The tech tax sounds like a great idea... but it's really not that simple

The Treasury has a lot of thinking to do about how they will implement a revenue-based tax.

by Stephen Jones
Last Updated: 23 Feb 2018

When Mel Stride, Financial Secretary to the Treasury, spoke to the BBC about the possibility of restructuring the tax levied against the tech giants he was rather coy. Far from going into specifics, the language was that of ‘situation’, ‘taxing fairly’ and ‘potentially preferred option’.

Are we to interpret this as merely the evasiveness of a media trained politician, sensitive to release policy details, or rather (and more likely), the fact that he just doesn't quite know how they are going to do it.

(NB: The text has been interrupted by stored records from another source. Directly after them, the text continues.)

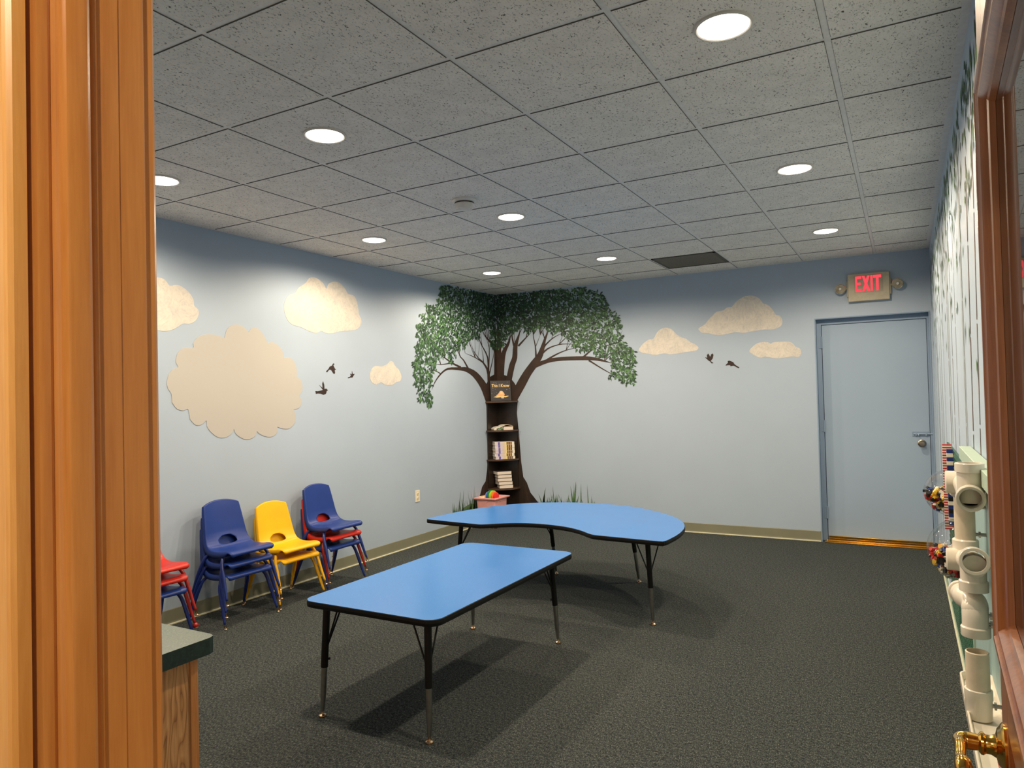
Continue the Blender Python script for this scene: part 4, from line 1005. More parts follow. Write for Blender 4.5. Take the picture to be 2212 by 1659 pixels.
def leg_mesh(fx, sy):
    # fx +1 front, -1 rear; sy side
    if fx > 0: pts = [(.035, .06, .304), (.045, .12, .305), (.062, .150, .299), (.082, .172, .279), (.098, .189, .238), (.125, .197, .165), (.150, .204, .090), (.172, .210, .030)]
    else: pts = [(-.050, .06, .300), (-.060, .12, .301), (-.075, .155, .295), (-.092, .176, .273), (-.106, .192, .230), (-.136, .203, .155), (-.162, .209, .085), (-.183, .214, .030)]
    rad = [.0085, .0085, .009, .0105, .0118, .0122, .0098, .0075]
    bm = bmesh.new(); pts = [Vector((x, sy * y, z)) for x, y, z in pts]
    Q = smooth_path(pts, 3); RR = []
    for i in range(len(Q)):
        a = i / 3; j = min(int(a), len(rad) - 2); RR.append(rad[j] + (rad[j + 1] - rad[j]) * (a - j))
    tube(bm, Q, RR, 12); bmesh.ops.recalc_face_normals(bm, faces=bm.faces)
    for f in bm.faces: f.smooth = True
    me = bpy.data.meshes.new('leg'); bm.to_mesh(me); bm.free()
    bm = bmesh.new(); p = pts[-1]; d = (pts[-1] - pts[-2]).normalized()
    tube(bm, [p - d * .004, p + d * .016], .0062, 12); lathe(bm, [(0, 0), (.012, 0), (.0125, .003), (.009, .007), (.0, .008)], M=Matrix.Translation((p.x + d.x * .024, p.y + d.y * .024, 0.0005)), seg=14)
    tube(bm, [p + d * .012, Vector((p.x + d.x * .024, p.y + d.y * .024, .006))], .0045, 10)
    for f in bm.faces: f.smooth = True
    mg = bpy.data.meshes.new('foot_glide'); bm.to_mesh(mg); bm.free()
    return me, mg
LEGM = {(fx, sy): leg_mesh(fx, sy) for fx in (1, -1) for sy in (1, -1)}
def frame_mesh():
    bm = bmesh.new()
    for x, z in ((.035, .304), (-.050, .300)): tube(bm, [(x, -.062, z), (x, .062, z)], .0085, 12)
    for y in (-.055, .055): tube(bm, [(.060, y, .311), (.035, y, .3095), (-.050, y, .3060), (-.07, y, .3075)], .006, 10)
    for f in bm.faces: f.smooth = True
    me = bpy.data.meshes.new('seat_frame'); bm.to_mesh(me); bm.free(); return me
FRAME = frame_mesh()
PAL = {'blue': (M_CBLUE, M_LBLUE), 'red': (M_CRED, M_LRED), 'yellow': (M_CYEL, M_LYEL)}
def make_chair(col):
    a, b = PAL[col]
    t = thing('stacking_chair', 'x', 'chair')
    me = SHELL.copy(); link('seat_shell', me, a, t)
    link('seat_frame', FRAME.copy(), b, t)
    for key, (lm, gm) in LEGM.items():
        lg = link('leg', lm.copy(), b, t); link('foot_glide', gm.copy(), M_GLIDE, lg)
    return t
protos = {}
def chair(col, x, y, lvl, rz, label, group):
    if col not in protos:
        protos[col] = make_chair(col); c = protos[col]
    else: c = copy_tree(protos[col])
    c.location = (x + .012 * lvl, y, .0765 * lvl); c.rotation_euler = (0, 0, rz); tag(c, label, 'chair', group)
    return c
STK = [
 (0.243, 1.075, 0.0, ['blue', 'red', 'red'], 'chairs stacked beside the door jamb',
  ['blue stacking chair at the bottom, under two red ones', 'red stacking chair in the middle, under another red one and over a blue one', 'red stacking chair on top of the stack nearest the door jamb']),
 (0.262, 1.718, -.03, ['blue', 'blue', 'blue'], 'three blue chairs stacked left of the yellow ones',
  ['blue stacking chair at the bottom of the all-blue stack', 'blue stacking chair in the middle of the all-blue stack', 'dark blue stacking chair on top of the all-blue stack']),
 (0.252, 2.18, -.02, ['yellow', 'yellow'], 'two yellow chairs stacked',
  ['lower yellow stacking chair, with chipped legs', 'bright yellow stacking chair on top of the other yellow one']),
 (0.250, 2.64, 0.01, ['blue', 'red', 'blue'], 'blue and red chairs stacked right of the yellow ones',
  ['blue stacking chair at the bottom, under a single red one', 'red stacking chair sandwiched between two blue ones', 'blue stacking chair on top, with red showing through its hand hole'])]
for x, y, rz, cols, grp, labs in STK:
    for k, (c, lb) in enumerate(zip(cols, labs)):
        ch = chair(c, x, y, k, rz, lb, grp)
        if y < 1.2 and k == 1: ball_chair = ch
for q in ball_chair.children:      # one front leg ends in a ball cap
    if q.name.startswith('leg') and max(v.co.x for v in q.data.vertices) > .1 and max(v.co.y for v in q.data.vertices) > 0:
        bm = BM(); bmesh.ops.create_uvsphere(bm, u_segments=16, v_segments=10, radius=.018, matrix=Matrix.Translation((.176, .212, .014)))
        o_ = obj('ball_foot', bm, M_LRED, q, True); o_['label'] = 'red ball cap'; break

# ================================================================== corner book shelf in the painted trunk
t = thing('corner_shelf', 'dark brown quarter-round corner shelf set in the painted tree trunk', 'shelf', (0.004, D - 0.004, 0))
RS = .283; SZ = (1.41, 1.070, .730, .391)
def quarter(r, n=14): return [(0, 0)] + [(r * math.sin(a), -r * math.cos(a)) for a in [PI / 2 * k / n for k in range(n + 1)]]
for z in SZ:
    bm = BM(); prism(bm, quarter(RS), z - .018, z); bmesh.ops.recalc_face_normals(bm, faces=bm.faces); obj('shelf_board', bm, M_SHELFX, t)
bm = BM(); prism(bm, quarter(RS), .03, .048); obj('shelf_board', bm, M_SHELFX, t)
for k in range(len(SZ)):
    zt = SZ[k] - .018; zb = (SZ[k + 1] if k + 1 < len(SZ) else .048)
    bm = BM(); box(bm, (0, -.262, zb), (.012, 0, zt)); obj('back_panel', bm, M_SHELF, t)
    bm = BM(); box(bm, (.012, -.012, zb), (.262, 0, zt)); obj('back_panel', bm, M_SHELF, t)
bm = BM(); box(bm, (0, -.262, 0), (.012, 0, .03)); box(bm, (.012, -.012, 0), (.262, 0, .03)); obj('plinth', bm, M_SHELF, t)
for (z, sides) in ((1.392, 'r'), (1.052, 'lr')):
    for sd in sides:
        bm = BM()
        if sd == 'r': prism(bm, [(.265, 0), (.315, 0), (.265, -.11)], 0, .003, M=Matrix(((1, 0, 0, 0), (0, 0, 1, -.004), (0, 1, 0, z), (0, 0, 0, 1))))
        else: prism(bm, [(-.265, 0), (-.315, 0), (-.265, -.11)], 0, .003, M=Matrix(((0, 0, 1, .001), (1, 0, 0, 0), (0, 1, 0, z), (0, 0, 0, 1))))
        obj('clear_bracket', bm, M_ACRYL, t)
# books: local x along the long side facing the room, y towards the corner
cdir = Vector((1, -1, 0)).normalized(); LC = Vector((0, D, 0))
RZ = math.radians(45)          # local -y looks along (1,-1)
def book_at(dist, lat, z, rz_off=0.0):
    p = LC + cdir * dist + Vector((1, 1, 0)).normalized() * lat
    return (p.x, p.y, z), RZ + rz_off
def flat_book(w, d, h, spine_front, cov, loc, rz, label, group=None, spine_marks=None, cat='book'):
    t = thing('book', label, cat, loc, rz, group)
    c = .002
    bm = BM(); box(bm, (-w / 2, -d / 2, 0), (w / 2, d / 2, c)); box(bm, (-w / 2, -d / 2, h - c), (w / 2, d / 2, h))
    if spine_front: box(bm, (-w / 2, -d / 2 - c, 0), (w / 2, -d / 2, h))
    else: box(bm, (-w / 2, d / 2, 0), (w / 2, d / 2 + c, h))
    obj('cover', bm, cov, t)
    bm = BM(); box(bm, (-w / 2 + .003, -d / 2 + (.0 if spine_front else .003), c), (w / 2 - .003, d / 2 - (.003 if spine_front else 0), h - c)); obj('pages', bm, M_PAGES, t)
    if spine_marks:
        bm = BM(); mats = []
        for a, b, mt in spine_marks:
            if mt not in mats: mats.append(mt)
            box(bm, (-w / 2 + a * w, -d / 2 - c - .0006, .001), (-w / 2 + b * w, -d / 2 - c, h - .001), mat=mats.index(mt))
        obj('spine_print', bm, mats, t)
    return t
# standing picture book on the top shelf
loc, rz = book_at(.165, .0, SZ[0] + .001, 0.0)
t = thing('picture_book', 'square dark picture book with gold title standing on the top shelf', 'book', loc, rz + math.radians(-2))
TILT = Matrix.Rotation(math.radians(-9), 4, 'X') @ Matrix.Translation((0, 0, .001))
bw, bh, bd = .248, .242, .014
bm = BM(); box(bm, (-bw / 2, -bd / 2, 0), (bw / 2, -bd / 2 + .0025, bh), M=TILT); box(bm, (-bw / 2, bd / 2 - .0025, 0), (bw / 2, bd / 2, bh), M=TILT); box(bm, (-bw / 2, -bd / 2, 0), (-bw / 2 + .003, bd / 2, bh), M=TILT); obj('cover', bm, M_NIGHT, t)
bm = BM(); box(bm, (-bw / 2 + .004, -bd / 2 + .003, .003), (bw / 2 - .004, bd / 2 - .003, bh - .003), M=TILT); obj('pages', bm, M_PAGES, t)
yf = -bd / 2
def text_mesh(txt, size, name, parent, M, mat, sx=1.0, weight=0.0, shear=0.0):
    cu = bpy.data.curves.new('text_curve', 'FONT'); cu.body = txt; cu.size = size; cu.align_x = 'CENTER'; cu.extrude = .0004; cu.offset = weight; cu.shear = shear
    to = bpy.data.objects.new('text_tmp', cu); S.collection.objects.link(to)
    dg = bpy.context.evaluated_depsgraph_get(); me = bpy.data.meshes.new_from_object(to.evaluated_get(dg)); bpy.data.objects.remove(to, do_unlink=True); bpy.data.curves.remove(cu)
    me.materials.clear()
    me.transform(M @ Matrix.Diagonal((sx, 1, 1, 1)))
    return link(name, me, mat, parent)
UP = Matrix(((1, 0, 0, 0), (0, 0, -1, 0), (0, 1, 0, 0), (0, 0, 0, 1)))
text_mesh('This I Know', .052, 'title', t, TILT @ Matrix.Translation((0, yf - .0008, .165)) @ UP, M_GOLD, .84, .0009, 0.1)
bm = BM(); Rb = random.Random(4)
for k in range(34):
    x = Rb.uniform(-.11, .11); z = Rb.uniform(.03, .232); r = Rb.choice((.0018, .0022, .003, .0045))
    if .14 < z < .20 and abs(x) < .09: continue
    P = [(x + r * math.cos(a) * (1 if i % 2 == 0 else .45), z + r * math.sin(a) * (1 if i % 2 == 0 else .45)) for i, a in enumerate([PI * q / 4 for q in range(8)])]
    f = bm.faces.new([bm.verts.new(TILT @ Vector((a, yf - .0006, b))) for a, b in P])
raw('star_print', bm, M_STAR, t)
bm = BM()   # curled up sleeping animal on a pale branch
def cover_poly(bm, P, mi, dy):
    f = bm.faces.new([bm.verts.new(TILT @ Vector((a, yf - dy, b))) for a, b in P]); f.material_index = mi
cover_poly(bm, [(-.085, .045), (-.05, .040), (.0, .043), (.06, .041), (.092, .052), (.09, .060), (.05, .056), (-.02, .058), (-.07, .053)], 1, .0008)
cover_poly(bm, [(-.045, .055), (.035, .055), (.048, .070), (.040, .095), (.025, .112), (.010, .120), (-.005, .117), (-.014, .108), (-.022, .095), (-.040, .075), (-.060, .062)], 0, .0010)
cover_poly(bm, [(-.008, .080), (.020, .080), (.026, .092), (.020, .106), (.006, .110), (-.008, .102)], 2, .0012)
cover_poly(bm, [(.0, .042), (.035, .040), (.038, .030), (.008, .028)], 3, .0009)
raw('cover_picture', bm, [M_TAN, M_GOLD, flat('light_tan_print', 238, 196, 146), M_STAR], t)
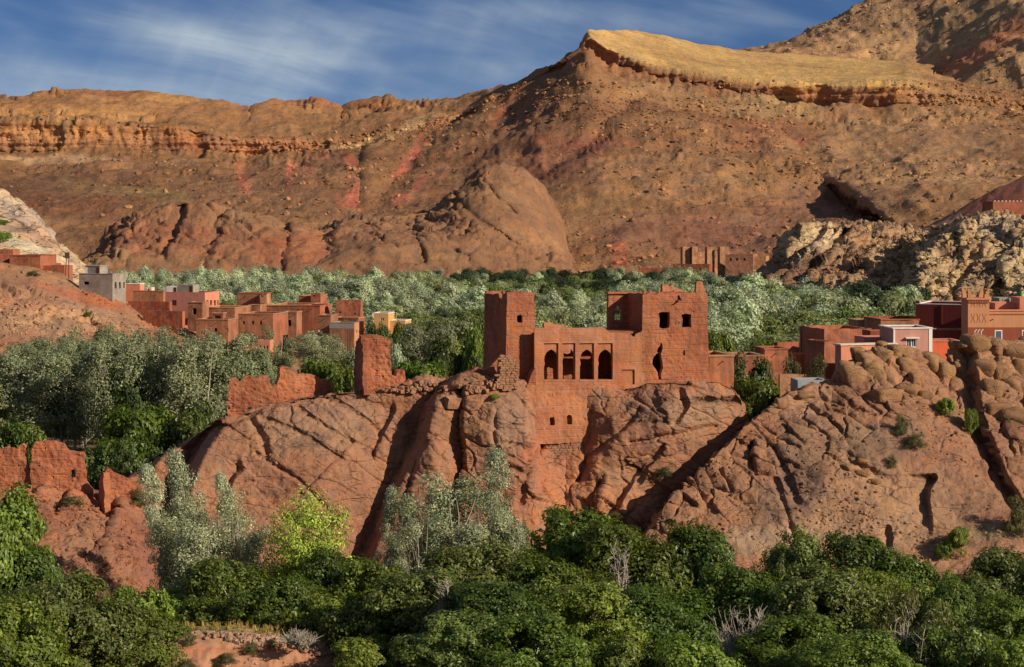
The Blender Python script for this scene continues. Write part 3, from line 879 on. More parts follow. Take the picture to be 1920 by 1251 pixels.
# --- knolls at the mountain foot
def knoll_disp(P, X, Y):
    a, e = joints(P, 14.0, math.radians(-36), 3.4, 541, 1.0, 1.8, 0.5, 2.6, 0.4, 0.16)
    a2, e = joints(P, 5.0, math.radians(-34), 3.0, 547, 0.5, 0.7, 0.2, 1.0, 0.4, 0.16)
    w = sstep(0.42, 0.6, 0.5 + 0.5 * fbm(P * 0.012, 2, 545))
    return (a + a2) * (0.35 + 0.65 * w) + 5 * fbm(P * 0.02, 5, 543, 0.6) + 1.5 * ridged(P * 0.07, 4, 549)
def knoll_col(pt, P):
    pt.blob(320, 450, 140, 50, (0.31, 0.135, 0.068), 0.6)
    pt.blob(560, 470, 140, 34, (0.34, 0.135, 0.065), 0.8)
    pt.blob(740, 490, 60, 22, (0.38, 0.155, 0.07), 0.9)
    pt.blob(240, 490, 160, 18, (0.26, 0.15, 0.075), 0.7)
    pt.blob(470, 420, 100, 20, (0.24, 0.14, 0.075), 0.6)
knoll_a = [(60, 540), (140, 505), (185, 470), (205, 425), (250, 402), (300, 386), (345, 382), (400, 388), (440, 402), (500, 404), (560, 424), (640, 455), (760, 478), (790, 500), (830, 530)]
Sheet('knoll', 60, 830, 2.6, [
    [(60, 560, 1040), (830, 560, 1040)], [(60, 545, 1090), (200, 480, 1110), (500, 470, 1120), (700, 495, 1100), (830, 540, 1080)], [(x, y, 1170) for x, y in knoll_a], [(x, y + 2, 1200) for x, y in knoll_a], zl([(60, -3), (830, -3)], 1330)],
    [26, 44, 4, 5], M['hill'], [gully([(345, 385), (330, 430), (310, 470)], 8, 30, 10, 6, 30), gully([(215, 420), (208, 470)], 8, 24, 8), gully([(420, 400), (400, 460), (380, 500)], 7, 40, 16),
                                gully([(540, 420), (535, 470), (530, 500)], 6, 40, 14), gully([(660, 460), (650, 500)], 6, 30, 10)], knoll_disp, ((0.25, 0.13, 0.068), warm(knoll_col)))
knoll_b = [(560, 470), (600, 434), (640, 412), (700, 404), (760, 404), (810, 398), (850, 366), (880, 334), (910, 314), (940, 307), (972, 316), (1010, 350), (1040, 384), (1056, 424), (1062, 470), (1085, 505), (1110, 540)]
def knollb_col(pt, P):
    pt.blob(930, 370, 90, 60, (0.25, 0.145, 0.075), 0.7)
    pt.blob(820, 450, 150, 40, (0.23, 0.125, 0.07), 0.6)
    pt.blob(690, 430, 90, 30, (0.27, 0.15, 0.08), 0.5)
    pt.blob(1010, 460, 50, 40, (0.28, 0.15, 0.08), 0.6)
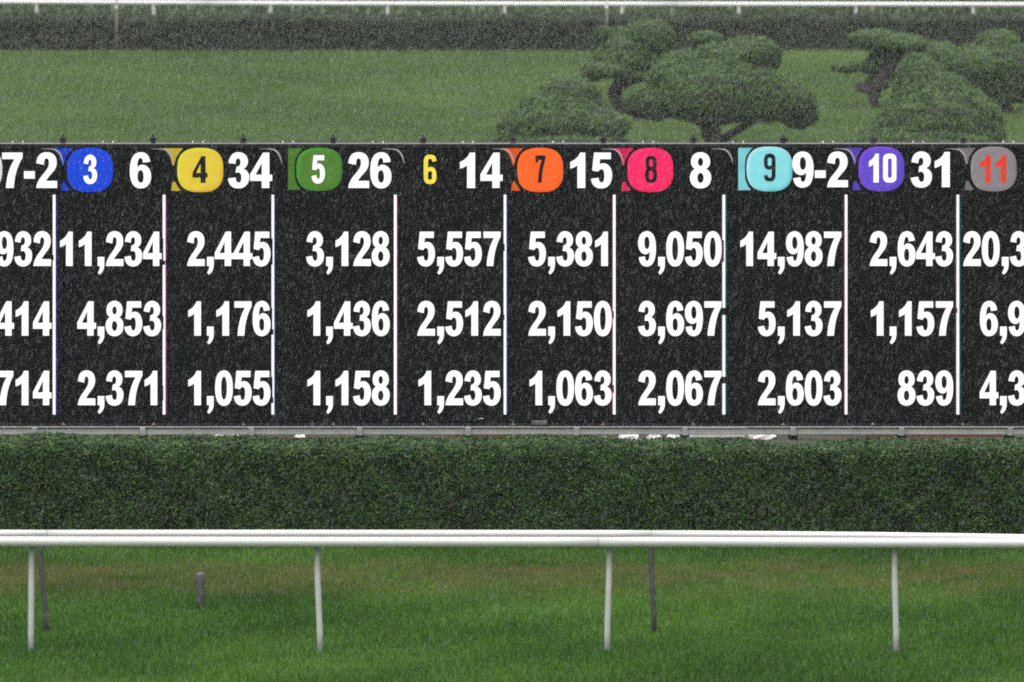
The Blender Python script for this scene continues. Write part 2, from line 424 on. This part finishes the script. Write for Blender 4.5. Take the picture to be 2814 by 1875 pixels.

On the face of it, taxing the revenue over pre-tax profit seems like the sensible option. The tech giants have a nasty habit of booking sales in low tax jurisdictions like Ireland and Luxemburg, resulting in situations like Google (now Alphabet) making revenues of around £5.5bn from the UK in 2016, but only declaring £1bn in turnover. But it really isn’t that simple.

Who? What? Where? When? How?

In general, it's rather tricky to tax multinationals providing services based on intellectual property. Let's say you design a phone, then your subsidiary in France sells it. The revenue for the French sales is earned in France, but the cost of designing it was incurred in Britain. Normally firms like Apple would effectively charge their own subsidiaries to represent that division's share of the central costs - this wouldn't recognise that.

Another question is where the government sets the threshold over which companies get hit by the new tax. The obvious big four spring to mind, but many other companies have large online businesses and could fall into the category of 'social media platforms, online marketplaces, internet search engines' that Stride suggested.

Furthermore, there is a very real risk that the Treasury could inadvertently tax companies that are yet to turn a profit or are making a loss. Technology companies are known for the relentless reinvesting of funds back into the business (Amazon for example was not profitable until fairly recently), so you could argue it would just undo an unfair advantage, but do we really want to stifle home-grown high growth tech companies in the process?

Then of course there's the diplomatic issue. A unilateral revenue tax could prompt an unseemly, not to mention unpleasant tit-for-tat. Let's not forget, Stride was talking as the OECD (Organisation for Economic Co-operation and Development) is compiling a report on how to increase the tax paid by the tech giants - the Treasury might want to wait before taking a bite out of this apple.